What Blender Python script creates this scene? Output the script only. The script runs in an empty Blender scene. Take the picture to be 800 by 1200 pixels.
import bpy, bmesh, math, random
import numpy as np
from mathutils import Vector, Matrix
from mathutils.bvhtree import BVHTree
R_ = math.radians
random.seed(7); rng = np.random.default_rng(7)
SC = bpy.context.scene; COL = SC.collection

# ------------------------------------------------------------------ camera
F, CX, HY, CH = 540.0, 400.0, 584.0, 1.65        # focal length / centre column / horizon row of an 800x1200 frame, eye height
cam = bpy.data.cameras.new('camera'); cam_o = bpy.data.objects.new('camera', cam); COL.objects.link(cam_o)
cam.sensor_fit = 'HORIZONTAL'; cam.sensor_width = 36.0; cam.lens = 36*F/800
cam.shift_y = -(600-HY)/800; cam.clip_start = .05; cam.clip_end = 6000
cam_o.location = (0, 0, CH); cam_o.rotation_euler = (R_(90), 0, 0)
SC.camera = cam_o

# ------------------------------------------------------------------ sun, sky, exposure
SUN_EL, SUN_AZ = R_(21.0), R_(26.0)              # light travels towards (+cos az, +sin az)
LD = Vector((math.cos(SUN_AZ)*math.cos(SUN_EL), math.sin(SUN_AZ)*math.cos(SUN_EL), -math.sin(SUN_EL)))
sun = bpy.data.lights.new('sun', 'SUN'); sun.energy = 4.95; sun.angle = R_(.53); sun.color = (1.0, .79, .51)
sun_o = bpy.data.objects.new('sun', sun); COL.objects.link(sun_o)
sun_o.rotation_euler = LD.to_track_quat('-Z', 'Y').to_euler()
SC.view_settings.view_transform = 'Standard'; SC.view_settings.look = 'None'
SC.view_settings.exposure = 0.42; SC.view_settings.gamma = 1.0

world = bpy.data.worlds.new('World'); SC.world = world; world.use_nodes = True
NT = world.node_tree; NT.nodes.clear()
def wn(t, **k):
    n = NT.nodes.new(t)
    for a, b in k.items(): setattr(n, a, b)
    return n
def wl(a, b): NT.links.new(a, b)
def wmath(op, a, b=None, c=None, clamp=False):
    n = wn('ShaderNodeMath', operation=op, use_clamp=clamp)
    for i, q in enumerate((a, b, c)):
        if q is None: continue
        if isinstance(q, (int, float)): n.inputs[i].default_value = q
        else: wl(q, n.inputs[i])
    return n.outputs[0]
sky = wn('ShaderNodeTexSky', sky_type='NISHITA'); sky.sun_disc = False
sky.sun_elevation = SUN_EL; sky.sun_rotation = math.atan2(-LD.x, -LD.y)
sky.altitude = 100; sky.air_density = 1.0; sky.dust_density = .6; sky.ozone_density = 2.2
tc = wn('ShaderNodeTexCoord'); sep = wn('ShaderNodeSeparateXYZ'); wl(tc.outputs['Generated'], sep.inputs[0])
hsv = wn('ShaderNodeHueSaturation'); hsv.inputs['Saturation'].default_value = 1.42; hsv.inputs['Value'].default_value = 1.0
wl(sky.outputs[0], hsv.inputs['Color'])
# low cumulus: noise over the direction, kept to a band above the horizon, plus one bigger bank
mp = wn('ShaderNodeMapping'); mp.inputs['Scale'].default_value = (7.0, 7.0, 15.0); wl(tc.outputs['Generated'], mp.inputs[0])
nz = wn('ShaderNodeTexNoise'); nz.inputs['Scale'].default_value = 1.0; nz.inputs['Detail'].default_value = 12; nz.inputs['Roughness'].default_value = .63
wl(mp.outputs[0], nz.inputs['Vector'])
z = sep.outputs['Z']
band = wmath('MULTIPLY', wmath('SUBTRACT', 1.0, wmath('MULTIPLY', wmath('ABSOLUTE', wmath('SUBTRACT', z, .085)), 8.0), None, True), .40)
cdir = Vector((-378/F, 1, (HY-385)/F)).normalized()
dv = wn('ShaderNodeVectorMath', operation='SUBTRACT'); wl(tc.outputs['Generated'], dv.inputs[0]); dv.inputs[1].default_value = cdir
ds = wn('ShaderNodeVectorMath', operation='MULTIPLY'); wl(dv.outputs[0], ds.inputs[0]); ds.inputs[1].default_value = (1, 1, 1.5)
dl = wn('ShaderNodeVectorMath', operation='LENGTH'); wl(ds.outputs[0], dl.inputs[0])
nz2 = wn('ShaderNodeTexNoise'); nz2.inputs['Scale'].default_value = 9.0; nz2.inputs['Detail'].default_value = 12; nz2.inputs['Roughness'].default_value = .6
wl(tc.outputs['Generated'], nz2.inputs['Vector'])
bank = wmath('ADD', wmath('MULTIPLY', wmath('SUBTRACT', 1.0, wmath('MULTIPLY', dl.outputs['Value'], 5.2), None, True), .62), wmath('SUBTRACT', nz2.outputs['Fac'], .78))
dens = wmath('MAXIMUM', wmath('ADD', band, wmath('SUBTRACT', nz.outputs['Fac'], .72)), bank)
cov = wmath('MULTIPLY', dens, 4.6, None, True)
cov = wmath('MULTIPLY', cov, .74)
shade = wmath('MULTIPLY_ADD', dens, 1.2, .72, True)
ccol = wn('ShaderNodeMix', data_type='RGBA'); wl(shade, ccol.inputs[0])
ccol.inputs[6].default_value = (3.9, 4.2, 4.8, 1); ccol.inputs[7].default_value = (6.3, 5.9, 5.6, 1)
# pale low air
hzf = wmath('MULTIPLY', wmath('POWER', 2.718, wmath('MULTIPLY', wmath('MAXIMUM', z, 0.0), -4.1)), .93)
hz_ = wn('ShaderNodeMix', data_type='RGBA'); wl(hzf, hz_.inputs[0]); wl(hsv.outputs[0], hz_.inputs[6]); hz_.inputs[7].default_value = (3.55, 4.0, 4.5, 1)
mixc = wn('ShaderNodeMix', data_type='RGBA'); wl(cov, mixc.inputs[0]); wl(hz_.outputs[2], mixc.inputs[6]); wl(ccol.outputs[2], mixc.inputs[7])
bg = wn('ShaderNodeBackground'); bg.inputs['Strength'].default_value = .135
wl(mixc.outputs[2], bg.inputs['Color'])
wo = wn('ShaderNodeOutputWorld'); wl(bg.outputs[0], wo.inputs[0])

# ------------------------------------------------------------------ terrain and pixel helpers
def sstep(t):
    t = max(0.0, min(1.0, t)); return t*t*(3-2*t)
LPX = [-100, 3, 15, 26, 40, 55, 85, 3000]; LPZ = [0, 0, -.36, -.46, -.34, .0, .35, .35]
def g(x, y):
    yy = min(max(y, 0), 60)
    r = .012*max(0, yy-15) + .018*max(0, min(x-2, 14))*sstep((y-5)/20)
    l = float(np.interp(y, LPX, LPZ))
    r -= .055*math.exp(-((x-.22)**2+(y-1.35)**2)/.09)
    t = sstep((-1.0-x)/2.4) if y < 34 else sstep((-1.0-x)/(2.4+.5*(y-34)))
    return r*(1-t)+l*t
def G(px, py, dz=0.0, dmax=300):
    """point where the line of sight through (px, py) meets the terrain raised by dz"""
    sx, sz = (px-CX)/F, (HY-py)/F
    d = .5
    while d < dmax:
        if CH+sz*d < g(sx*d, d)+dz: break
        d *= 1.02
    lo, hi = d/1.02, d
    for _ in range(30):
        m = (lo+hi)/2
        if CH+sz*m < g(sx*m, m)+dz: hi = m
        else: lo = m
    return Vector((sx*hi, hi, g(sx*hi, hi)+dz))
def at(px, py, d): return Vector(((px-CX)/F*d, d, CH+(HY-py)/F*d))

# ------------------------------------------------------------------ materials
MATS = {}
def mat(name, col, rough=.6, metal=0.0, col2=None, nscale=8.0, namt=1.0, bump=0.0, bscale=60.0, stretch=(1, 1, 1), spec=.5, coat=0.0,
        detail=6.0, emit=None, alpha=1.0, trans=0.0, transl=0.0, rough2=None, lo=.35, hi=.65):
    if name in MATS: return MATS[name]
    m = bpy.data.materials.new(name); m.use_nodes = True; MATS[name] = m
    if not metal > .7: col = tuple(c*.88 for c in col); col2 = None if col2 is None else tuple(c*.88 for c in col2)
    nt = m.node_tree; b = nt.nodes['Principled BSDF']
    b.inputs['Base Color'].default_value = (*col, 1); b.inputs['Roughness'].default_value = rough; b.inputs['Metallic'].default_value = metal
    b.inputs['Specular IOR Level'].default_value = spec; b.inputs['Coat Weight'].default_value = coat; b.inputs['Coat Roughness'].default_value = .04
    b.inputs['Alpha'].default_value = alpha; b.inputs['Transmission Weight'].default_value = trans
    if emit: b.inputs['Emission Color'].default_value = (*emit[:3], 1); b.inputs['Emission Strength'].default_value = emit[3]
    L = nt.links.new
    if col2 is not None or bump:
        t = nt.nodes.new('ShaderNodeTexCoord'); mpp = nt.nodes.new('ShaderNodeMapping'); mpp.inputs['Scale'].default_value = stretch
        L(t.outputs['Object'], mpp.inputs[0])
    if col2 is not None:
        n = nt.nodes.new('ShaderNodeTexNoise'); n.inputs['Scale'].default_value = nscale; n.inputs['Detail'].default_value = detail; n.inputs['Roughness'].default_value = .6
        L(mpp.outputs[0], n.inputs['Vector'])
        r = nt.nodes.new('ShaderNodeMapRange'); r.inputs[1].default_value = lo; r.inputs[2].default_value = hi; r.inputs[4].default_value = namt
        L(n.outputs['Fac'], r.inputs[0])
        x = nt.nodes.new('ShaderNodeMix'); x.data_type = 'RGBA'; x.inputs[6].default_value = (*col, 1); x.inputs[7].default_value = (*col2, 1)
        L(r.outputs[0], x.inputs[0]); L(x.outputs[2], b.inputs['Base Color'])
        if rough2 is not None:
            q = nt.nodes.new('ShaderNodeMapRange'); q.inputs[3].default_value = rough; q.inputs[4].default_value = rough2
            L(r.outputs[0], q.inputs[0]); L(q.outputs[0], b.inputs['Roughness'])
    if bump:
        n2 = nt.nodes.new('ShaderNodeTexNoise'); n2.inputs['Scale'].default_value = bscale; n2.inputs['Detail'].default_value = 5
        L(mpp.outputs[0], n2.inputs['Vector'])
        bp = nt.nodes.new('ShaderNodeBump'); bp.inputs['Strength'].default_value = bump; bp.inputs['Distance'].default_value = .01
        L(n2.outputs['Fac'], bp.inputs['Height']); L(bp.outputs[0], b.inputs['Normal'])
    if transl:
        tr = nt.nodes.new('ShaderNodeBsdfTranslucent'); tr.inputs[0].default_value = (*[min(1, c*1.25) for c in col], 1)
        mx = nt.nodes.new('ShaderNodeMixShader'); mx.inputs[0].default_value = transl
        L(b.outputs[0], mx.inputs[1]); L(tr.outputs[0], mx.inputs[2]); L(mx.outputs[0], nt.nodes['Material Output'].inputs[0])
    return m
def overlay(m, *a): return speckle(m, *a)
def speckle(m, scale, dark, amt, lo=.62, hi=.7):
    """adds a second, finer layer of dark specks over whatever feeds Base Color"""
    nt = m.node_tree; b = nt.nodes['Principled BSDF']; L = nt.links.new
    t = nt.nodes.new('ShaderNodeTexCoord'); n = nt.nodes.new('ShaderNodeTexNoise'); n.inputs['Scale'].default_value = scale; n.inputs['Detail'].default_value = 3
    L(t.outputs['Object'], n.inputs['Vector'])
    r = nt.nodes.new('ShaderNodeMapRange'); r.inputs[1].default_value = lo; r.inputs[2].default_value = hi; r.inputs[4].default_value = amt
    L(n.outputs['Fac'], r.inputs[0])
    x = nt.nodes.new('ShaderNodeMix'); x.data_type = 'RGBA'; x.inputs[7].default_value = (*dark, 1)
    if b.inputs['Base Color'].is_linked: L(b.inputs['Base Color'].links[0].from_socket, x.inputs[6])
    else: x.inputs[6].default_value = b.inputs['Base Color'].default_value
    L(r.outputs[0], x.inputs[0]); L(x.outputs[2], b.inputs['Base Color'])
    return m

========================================

■ REQUIRED WORK
Return a word-for-word copy of the lines from the beginning of the listing to the line holding "SC.camera = cam_o", both kept.

■ TASK SOLUTION
What Blender Python script creates this scene? Output the script only. The script runs in an empty Blender scene. Take the picture to be 800 by 1200 pixels.
import bpy, bmesh, math, random
import numpy as np
from mathutils import Vector, Matrix
from mathutils.bvhtree import BVHTree
R_ = math.radians
random.seed(7); rng = np.random.default_rng(7)
SC = bpy.context.scene; COL = SC.collection

# ------------------------------------------------------------------ camera
F, CX, HY, CH = 540.0, 400.0, 584.0, 1.65        # focal length / centre column / horizon row of an 800x1200 frame, eye height
cam = bpy.data.cameras.new('camera'); cam_o = bpy.data.objects.new('camera', cam); COL.objects.link(cam_o)
cam.sensor_fit = 'HORIZONTAL'; cam.sensor_width = 36.0; cam.lens = 36*F/800
cam.shift_y = -(600-HY)/800; cam.clip_start = .05; cam.clip_end = 6000
cam_o.location = (0, 0, CH); cam_o.rotation_euler = (R_(90), 0, 0)
SC.camera = cam_o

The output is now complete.